For ii) there was a discussion about how jitter is represented in our stressed test. Clearly jitter contributions come from several different sources (Tx clocks, tx circuitry, channel impairements ...) The group discussed which are the significant sources for jitter and hence how it should be represented in our test. Our repesentation of the channel ISI will create some jitter but we need to understand if this is sufficient or if there are other significant sources of jitter (with potentially different characteristics) which need to be represented in the test.

ACTION: Petre kindly agreed to evaluate the jitter testing required and consider the need for a high frequency sinusoidal interferer.

Tom has already helped here with an email to the reflector.

#2
Adopt methodology in line with 52.9.5 for OMA measurement
In particular:-
        i)   for TP2 use the 4 "1"'s 4 "0"'s pattern defined within 802.3ae
        ii)  for TP3 use the same technique with a 10 "1"'s and 10 "0"'s pattern
        iii) Calibrate OSNR with the same singal as in ii)

Petre asked if there was value in developing a technique which could be supported more easily in the field. The current approach is assuming that this is not a requirement.

Piers raised the accuracy and the usability of the 1's and 0's method vs a histogram approach. Adding that he sees subtle differences between a 4 "1"s and "0"s vs a 10. He asked that we allow him to progress this work further.

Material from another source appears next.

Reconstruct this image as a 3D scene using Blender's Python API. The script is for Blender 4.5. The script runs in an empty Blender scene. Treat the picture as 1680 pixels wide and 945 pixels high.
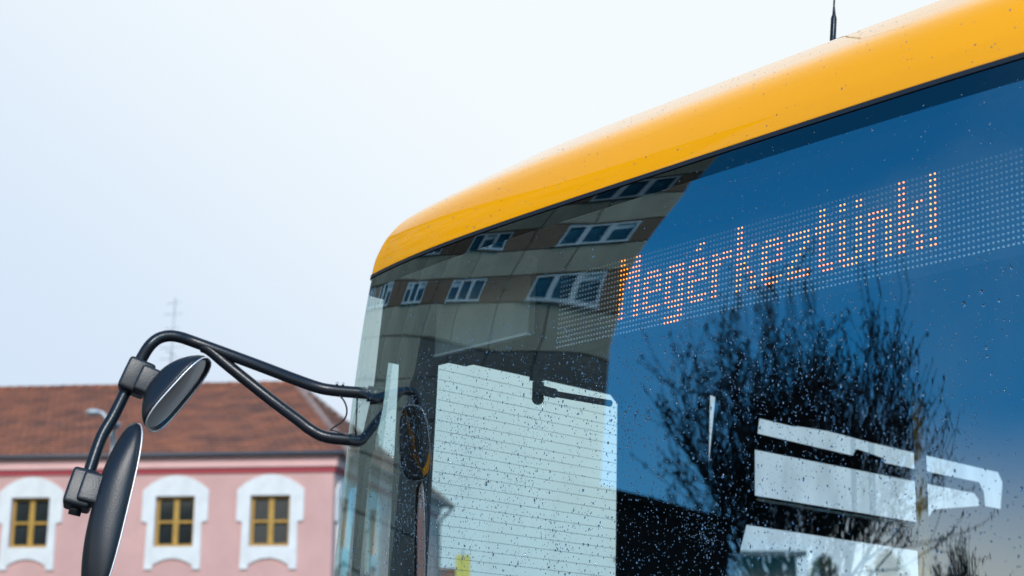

The group gave its support to this motion but is happy to listen to recommendations to improve the accuracy/usability of the OMA measurement.
TAL - this reminds of earlier discussions regarding the dynamic penalty. Here, we want the best balance of an accurate test (one that links to the budget and interoperability) and one that is that is easy and versatile. If we can get both, then we've won. Otherwise, I tend towards accuracy, especially when the budget is tight - we don't have a lot of room for slop and sandbagging.
 
Although I favor Lew's approach, this comment should not be interpreted as reading against Piers's work on this. Hopefully he can come up with something that indeed does it all.
I recall that we do all generally agree on the conceptual definition of OMA that we're using. That is important for budgeting, analysis, etc. Testing can stray a bit away from that as long as we have an accurate way to associate back to the budget.


#3
This one is not directed at the standard directly but more attempts to provide a framework for advancing the ISI portion of the test.
Lew offered the following:-
        i)   we should pursue using a set of 3 different chanels for testing (pre, post curson and quasi symmetric)
        ii)  we should define a "goodness of fit" metric (PSR) for a 5 impulse peaks model, each with uniform time spacing
        iii) Not use PIE-L but focus on PIE-D
        iv)  Assume Tx rise/fall times of not less than 4 7 ps

i) was not heavily discussed.
ii) was discussed. A counter view was expressed that maybe we could describe minimum tap weightings and minimum PIE-D's for an exact channel and let the implementer decide his exact channel implementation
iii) the debate has moved on since the motion was presented. There were some concerns presented around PIE-D as a metric arguing it has limitations in terms of representing a finite length equaliser. A metric relating to finite equalisers would be valuable.
TAL - we did not get to it, but this last thought was added also to my revised TP2-TP3-budget presentation. It came up again on the TP2 call today, and there seems to be some growing support for it.
iv) some confusion around rise/fall times. Lew wrote this to be relax the rise/fall time burden on the equipment used for the test. That said it may end up being important that we relate this figure to what TP2 says about rise and fall times.
TAL - I will try to respond to this in a separate email.

4. TP2/TP3 link budget work. Tom Lindsay's Feedback from TP2 call
Ran out of time before this item

Upcoming items of focus (for subsequent metings):-
          i)  Jitter requirements
        ii) Static channel methodology
                - noise loading
                - channel types and exact characteristics
                        o i.e. do we pick pre, post cursor and quasi symmetric and if so where from? 108 fiber model?
        iii)OMA measurement methodology.